Copy the lines of the data below exactly, starting at the first and stopping after the line that contains "2.95).build('lamp_arm', M['pipe'], t)"; include no pictures.

[begin Material provided]

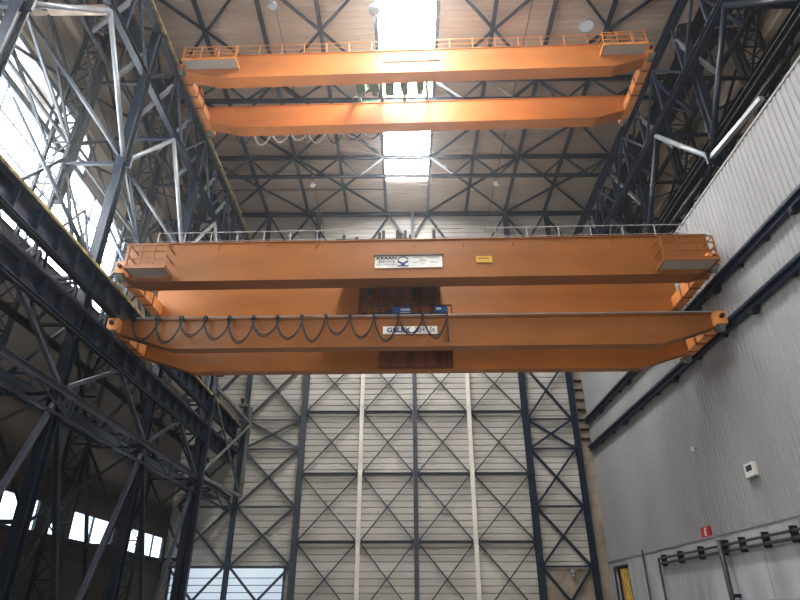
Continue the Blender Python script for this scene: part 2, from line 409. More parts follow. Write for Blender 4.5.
tag(MB().ibar((XLW+.2, YB-.1, 36.0), (XRU-.2, YB-.1, 36.0), .3, .4, .03).build('eaves_beam', M['steel']), 'long dark beam where the roof meets the end wall', 'beam')
tag(MB().bar((XLW+.2, YB+.1, 32.4), (15, YB+.1, 32.4), .16).build('wall_strut', M['steel']), 'long thin strut across the end wall just above the crane handrail', 'strut')
for x, nm in ((-13.8, 'far left'), (-9.7, 'left'), (-1.6, 'left of the skylight line'), (2.3, 'right of the skylight line'), (10.2, 'right'), (14.1, 'far right')):
    t = thing('wall_knee_brace', 'pair of dark slanting bars high on the end wall, %s' % nm, 'brace', (x, YB, 32.4), 'slanting bar pairs high on the end wall')
    for s in (-1, 1): MB().bar((x, YB-.1, 35.8), (x+s*2.05, YB-.1, 32.4), .17).build('brace_bar', M['steel'], t)
for i, z in enumerate((18.0, 17.2, 16.3, 15.4, 14.5, 13.7, 12.9)):
    tag(MB().box(14.75, 15.4, YB-.12, YB+.12, z-.07, z+.07).build('wall_bracket', M['steel_black']), 'small dark bracket in the right corner of the end wall, %s from the top' % nth[i], 'bracket', 'small corner brackets')
t = thing('wall_lamp', 'small wall lamp low in the right outer bay of the end wall', 'lamp', (12.6, YB, 2.7))
MB().lathe((12.6, YB-.05, 2.5), [(.1, 0), (.2, .08), (.2, .3), (.08, .4)]).build('lamp_housing', M['lamp_body'], t, smooth=True)
MB().lathe((12.6, YB-.05, 2.42), [(.08, 0), (.12, .08)]).build('lamp_glass', M['lamp_glass'], t)
MB().box(12.55, 12.65, YB-.05, YB+.22, 2.85, 2.95).build('lamp_arm', M['pipe'], t)

# ------------------------------------------------------------------ lattice frames at both sides
def laced_leg(name, x0, x1, y, z0, z1, m, parent, step=1.35):
    mb = MB()
    for x in (x0, x1): mb.bar((x, y, z0), (x, y, z1), .16, .2)
    z = z0+.4; i = 0
    while z+step < z1:
        mb.bar((x0, y, z), (x1, y, z), .08)
        mb.bar((x0, y, z), (x1, y, z+step), .06) if i % 2 else mb.bar((x1, y, z), (x0, y, z+step), .06)
        mb.bar((x0, y+.05, z+step), (x1, y+.05, z), .05) if i % 2 else mb.bar((x1, y+.05, z+step), (x0, y+.05, z), .05)
        z += step; i += 1
    return mb.build(name, m, parent)

ynm = {14.5: 'nearest', 23.4: 'second nearest', 32.3: 'third, beside the crane ends', 41.1: 'farthest'}
COLS = {}
def frames(s):
    S = 'left' if s < 0 else 'right'
    F = -14.3 if s < 0 else 15.75
    G = -14.3 if s < 0 else 15.45       # plane of the upper bracing
    R = -17.35 if s < 0 else 19.0
    R2 = -18.5 if s < 0 else 20.4
    dark, blu = M['steel_black'], M['steel']
    for c in CAD:
        t = thing('lattice_column', '%s dark steel lattice column of the %s side of the hall' % (ynm[c], S), 'column', (F, c, FL))
        COLS[(s, c)] = t.name
        if s < 0: MB().ibar((F-.1, c, FL), (F-.1, c, 30), .42, .5, .05, up=(0, 1, 0)).build('front_leg', M['steel_side'] if s < 0 else blu, t)
        else: MB().ibar((F+.3, c, FL), (F+.3, c, 30), .42, .5, .05, up=(0, 1, 0)).build('front_leg', M['steel_side'], t)
        laced_leg('rear_leg', R, R2, c, FL, 36, dark, t)
        MB().bar((R, c+.3, 18), (R, c+.3, 36), .5, .4).build('rear_stiffener', dark, t)
        for z in (3, 8, 13.5, 20.2, 25.9):
            MB().bar((F, c, z), (R, c, z), .16).build('cross_strut', dark if z != 20.2 else M['steel_side'], t)
        for (a, b) in ((8, 13.5), (13.5, 20.2), (20.2, 25.9), (3, 8)):
            MB().bar((F, c+.1, a), (R, c+.1, b), .12).build('diagonal', dark, t)
    for c in CAD:
        MB().box(min(G, F+.3)-.25, max(G, F+.3)+.1, c-.06, c+.06, 19.9, 20.6).build('gusset_plate', M['steel_side'], bpy.data.objects[COLS[(s, c)]])
    if s > 0:
        for (x_, z_, lab) in ((19.2, 26.0, 'long dark beam high behind the right lattice columns'), (15.75, 21.0, 'long dark beam just above the right grey wall'), (18.3, 30.2, 'topmost long dark beam behind the right lattice columns')):
            tag(MB().ibar((x_, 8, z_), (x_, YB, z_), .4, .45, .05).build('side_beam', M['steel_black']), lab, 'beam')
    mids = [9.95, 18.95, 27.85, 36.7, 45.5]
    # space bracing above the lower rails
    tube = M['steel_light']  # paler colour carries the glazing light on the tubes
    for i, m_ in enumerate(mids):
        if m_ < 12: continue
        where = ['', 'nearest the viewer', 'in front of the upper crane', 'behind the crane ends', 'next to the end wall'][i]
        t = thing('bay_brace', 'fan of slanting tubes meeting under the upper %s runway, %s' % (S, where), 'brace', (G, m_, 20), 'fans of slanting tubes on the %s side' % S)
        for c in (m_-4.45, m_+4.45):
            MB().tube((G, m_, 25.9), (G, c, 20.3), .13 if s < 0 else .15, 8).build('front_tube', tube if (i < 4 and s < 0) or (i == 2 and c < m_) else M['steel_side'], t, smooth=True)
            MB().tube((R2, m_, 26.0), (R, c, 21.4), .11, 8).build('rear_tube', M['steel_side'] if i < 3 else dark, t, smooth=True)
            MB().bar((R2, m_, 26.0), (G, c, 20.3), .15).build('slanting_bar', M['steel_side'], t)
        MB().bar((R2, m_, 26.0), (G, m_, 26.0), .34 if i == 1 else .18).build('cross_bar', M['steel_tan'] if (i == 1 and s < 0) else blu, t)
        MB().bar((R, m_-4.45, 21.4), (R, m_+4.45, 21.4), .12).build('long_bar', dark, t)
        MB().bar((G, m_-4.45, 20.2), (R, m_+4.45, 21.4), .1).build('plan_bar', M['steel_side'], t)
        # rear lattice between rear legs
        for (za, zb) in ((26, 31), (31, 36), (21.4, 26)):
            MB().bar((R2, m_-4.45, za), (R2, m_+4.45, zb), .13).build('rear_diagonal', dark, t)
            MB().bar((R2, m_+4.45, za), (R2, m_-4.45, zb), .13).build('rear_diagonal', dark, t)
            MB().bar((R2, m_-4.45, zb), (R2, m_+4.45, zb), .13).build('rear_rail', dark, t)
            MB().bar((R, m_-4.45, za), (R, m_, zb), .12).build('rear_diagonal', dark, t)
            MB().bar((R, m_+4.45, za), (R, m_, zb), .12).build('rear_diagonal', dark, t)
    for c in CAD:
        pass
    if s > 0: tag(MB().bar((G, 23.4, 20.3), (G, 18.9, 19.7), .22).build('stay_bar', M['steel_light']), 'pale bar just above the top edge of the right grey wall', 'brace')  # pale colour gives this bar its lit look
    # upper runway truss
    t = thing('upper_runway_truss', 'deep dark blue lattice girder carrying the topmost crane on the %s side' % S, 'runway girder', (G, 28, 26))
    y0, y1 = 8.0, YB-.3
    K = -1 if s < 0 else 1
    MB().ibar((G, y0, 26.2), (G, y1, 26.2), .34, .34, .04).build('bottom_chord', M['steel_side'] if s < 0 else blu, t)
    MB().ibar((G, y0, 30.0), (G, y1, 30.0), .36, .4, .04).build('top_chord', blu, t)
    MB().ibar((G+K*1.7, y0, 26.2), (G+K*1.7, y1, 26.2), .2, .2, .03).build('rear_bottom_chord', dark, t)
    MB().ibar((G+K*1.7, y0, 30.0), (G+K*1.7, y1, 30.0), .2, .2, .03).build('rear_top_chord', dark, t)
    MB().box(min(G+K*1.7, G+K*1.2), max(G+K*1.7, G+K*1.2), y0, y1, 30.2, 30.24).build('walkway_plate', dark, t)
    MB().box(G-.07, G+.07, y0, y1, 30.22, 30.42).box(G-K*.3, G-K*.1, y0, y1, 30.12, 30.24).build('rail', M['rail_yellow'] if s < 0 else blu, t)
    n = int((y1-y0)/2.97)
    for i in range(n+1):
        yy = y0+.5+i*2.97
        if yy > y1: break
        MB().bar((G, yy, 26.3), (G, yy, 29.9), .15).build('post', blu, t)
        MB().bar((G+K*1.7, yy, 26.3), (G+K*1.7, yy, 29.9), .12).build('rear_post', dark, t)
        MB().bar((G+K*1.7, yy, 26.3), (G, yy, 28.9), .2).build('knee_bar', M['steel_light'] if (s < 0 or i % 2) else blu, t)
        if yy+2.97 < y1:
            a, b = ((26.3, 29.9) if i % 2 else (29.9, 26.3))
            MB().bar((G, yy, a), (G, yy+2.97, b), .14).build('diagonal', blu, t)
            MB().bar((G+K*1.7, yy, b), (G+K*1.7, yy+2.97, a), .12).build('rear_diagonal', dark, t)
frames(-1); frames(1)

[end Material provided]

Result for this exercise
Continue the Blender Python script for this scene: part 2, from line 409. More parts follow. Write for Blender 4.5.
tag(MB().ibar((XLW+.2, YB-.1, 36.0), (XRU-.2, YB-.1, 36.0), .3, .4, .03).build('eaves_beam', M['steel']), 'long dark beam where the roof meets the end wall', 'beam')
tag(MB().bar((XLW+.2, YB+.1, 32.4), (15, YB+.1, 32.4), .16).build('wall_strut', M['steel']), 'long thin strut across the end wall just above the crane handrail', 'strut')
for x, nm in ((-13.8, 'far left'), (-9.7, 'left'), (-1.6, 'left of the skylight line'), (2.3, 'right of the skylight line'), (10.2, 'right'), (14.1, 'far right')):
    t = thing('wall_knee_brace', 'pair of dark slanting bars high on the end wall, %s' % nm, 'brace', (x, YB, 32.4), 'slanting bar pairs high on the end wall')
    for s in (-1, 1): MB().bar((x, YB-.1, 35.8), (x+s*2.05, YB-.1, 32.4), .17).build('brace_bar', M['steel'], t)
for i, z in enumerate((18.0, 17.2, 16.3, 15.4, 14.5, 13.7, 12.9)):
    tag(MB().box(14.75, 15.4, YB-.12, YB+.12, z-.07, z+.07).build('wall_bracket', M['steel_black']), 'small dark bracket in the right corner of the end wall, %s from the top' % nth[i], 'bracket', 'small corner brackets')
t = thing('wall_lamp', 'small wall lamp low in the right outer bay of the end wall', 'lamp', (12.6, YB, 2.7))
MB().lathe((12.6, YB-.05, 2.5), [(.1, 0), (.2, .08), (.2, .3), (.08, .4)]).build('lamp_housing', M['lamp_body'], t, smooth=True)
MB().lathe((12.6, YB-.05, 2.42), [(.08, 0), (.12, .08)]).build('lamp_glass', M['lamp_glass'], t)
MB().box(12.55, 12.65, YB-.05, YB+.22, 2.85, 2.95).build('lamp_arm', M['pipe'], t)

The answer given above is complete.